After nearly three decades of implementing of these policies, what can be said? Even the World Bank has recently recognized that the poverty in many African and Latin American countries has increased. Meanwhile, income disparity has increased overall.

According to UN data, one billion people live in extreme poverty, defined as less than a dollar a day. Twenty percent of the poorest people have just 1.4 percent of world income. Meanwhile, 83 percent of the world's income goes to the richest 20 percent. If John Rawls is correct that justice is the virtue of social institutions, then our globalized world is far from virtuous.

A compounding issue is the rise of religious fundamentalism in the Middle East and North Africa. This phenomenon is a counter-movement to globalization and Western culture. On the one hand, it seems to be an anti-capital movement. According to French postmodern thinker Michel Foucault, it tries to create a new politics based on virtue. On the other hand, the fundamentalist approach tries to stop the movement of history and curtails human rights, particularly those of women. This has been the experience in countries such as Afghanistan and Algeria. Nevertheless, religious fundamentalism has grown as a response to the lack of fairness in globalization and the increasing gap between rich and poor countries.

What should be done? There are two different approaches for heterodox economists: the approach of neo-Marxist thinkers and that of structural-institutional thinkers. Both argue that the expansion of capitalism is inconsistent with egalitarian development. For the first group, replacing the current system with socialism is the only way to establish a fair world. For the second group, it's possible to overcome capitalism's challenges by using a development model based on the national interests of developing countries, while establishing democratic governance at the world level.

The second approach is preferable and feasible. First, the IMF and the World Bank should be replaced by a World Development Fund, which would levy a world tax on incomes of multinational companies and redistribute some income from developed countries to poor countries. Second, the rules of the WTO should favor fair trade as a basis for economic diversification. Third, the United Nations and its institutions should be restructured to help poor countries pursue national development and resource management strategies.

National development strategies are insufficient for overcoming the problems in poor countries. Cooperation at the regional and world level is needed to solve the problems that originate from weak world governance.

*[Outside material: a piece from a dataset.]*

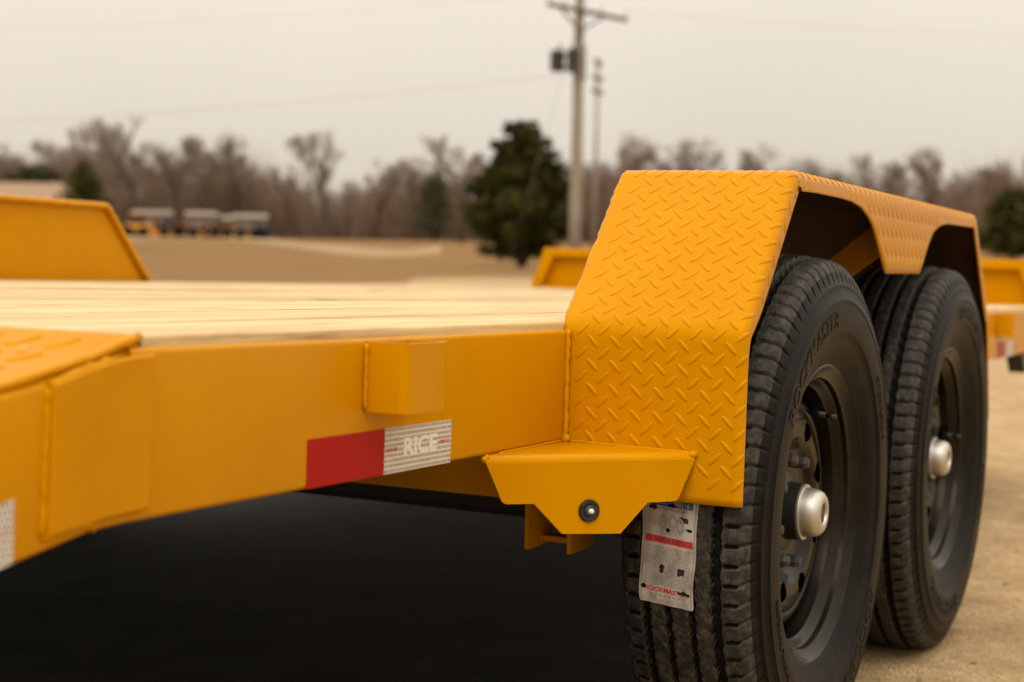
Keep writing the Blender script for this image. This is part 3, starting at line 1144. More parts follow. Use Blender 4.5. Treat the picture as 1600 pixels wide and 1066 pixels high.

In the case of environmental problems such as climate change, it's clear that they are global problems and need global solutions. Global solutions are also needed for the problems of unfair globalization and global poverty, which result from gaps between developed and underdeveloped countries.

Establishing a fair and democratic world is a solution to religious fundamentalism in the Middle East. Respect for all cultures will make our planet more beautiful. Problems in the Middle East and other regions require democratic global governance that considers the rights of all people. As philosopher Karl Polanyi pointed out, the market should be governed based on the goals of societies. Development should be based on justice both within and between nations.